Applicant Dr. Lorenz Erren
Subject Area Early Modern History
Modern and Contemporary History
Term from 2016 to 2018
Project identifier Deutsche Forschungsgemeinschaft (DFG) - Project number 284164659
 
The resolute reformer and powerful Tsar Peter I. was followed by several rulers who, according to contemporaries and historians qualified as weak or incapable, resulting in their reign being called the 'age of palace revolutions'. The research will focus on the period between 1725-30, during which four rulers followed each other and aristocracy made an attempt 'to limit autocracy'. The period of investigation was limited in order to facilitate a 'thicker' description (Clifford Geertz).

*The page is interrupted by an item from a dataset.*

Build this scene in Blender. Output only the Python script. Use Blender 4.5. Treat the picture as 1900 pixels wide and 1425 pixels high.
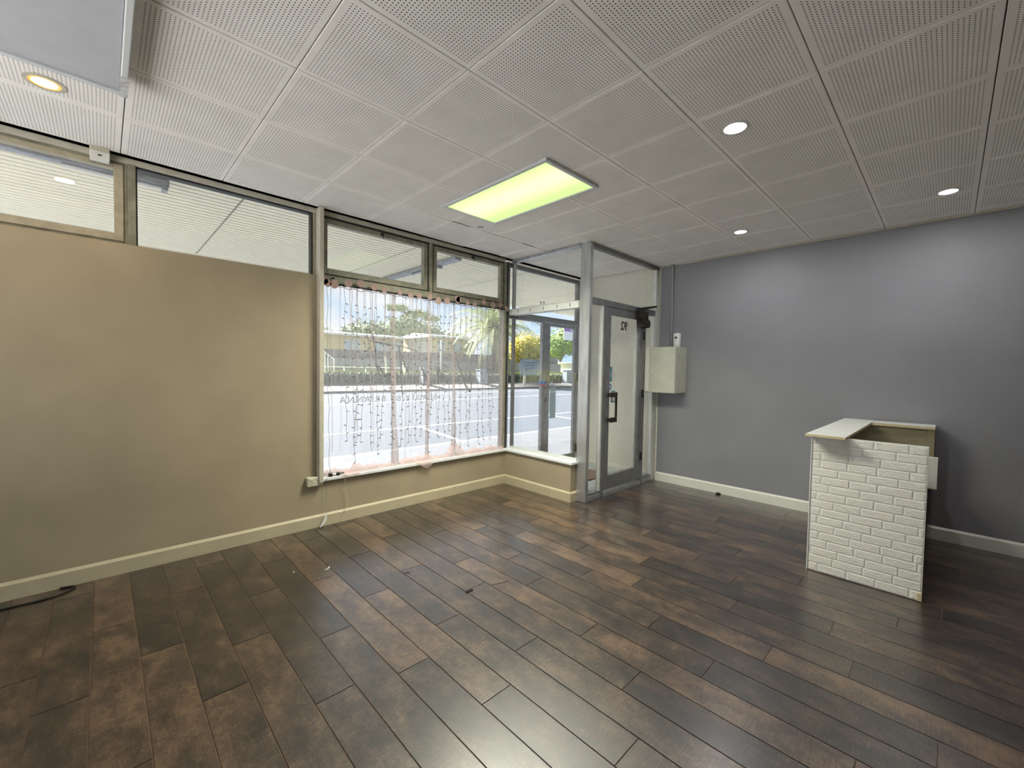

Within these years, virtually everything changed: Rulers, dynasties, systems of alliances, and the seat of the government. Two of four rulers were females. It is supposed that studying the behaviour of the political elite under such circumstances grants deeper insights than usual. The research will focus on the political culture of the intervening period: How was a political will formed? Who formed it, did he meet with resistance whatsoever, and by which means did he try to overcome it? How did players try to legitimize their actions?Which kind of expectations and strategies have to be seen as typical, which were original? These are the main questions, and they shall be examined by a two-sided approach: On the one hand, political events will be analysed on a micro-level; on the other side, attention will be given to all religious, legal, dynastic, and other discourses, by which players' actions could be legitimized. This research aims to trace back the contemporaries' subjective world-view, or, to put it in the words of Reinhart Koselleck, their 'realm of experience' and their 'horizon of expectations', as well as the difference between the former and the latter. Carefully avoiding teleological interpretation, this research will pay as much attention to endeavours that failed as to those which were met by success. Instead of offering premature explanations of why some courtly intrigues were successful and others were not, it will be examined on which assumptions players had built their (disappointed) hopes in advance. It will be assumed that contemporaries in many cases did not put their expectations in explicit words, as they saw them as 'self-evident', as 'suggested by common sense', and therefore can be retraced only by ethnological observation. Instead, it will be attempted to re-establish, by meticulous puzzle-work, circumstances, connections, motives and plots that have been overlooked, forgotten or misinterpreted by previous historiography.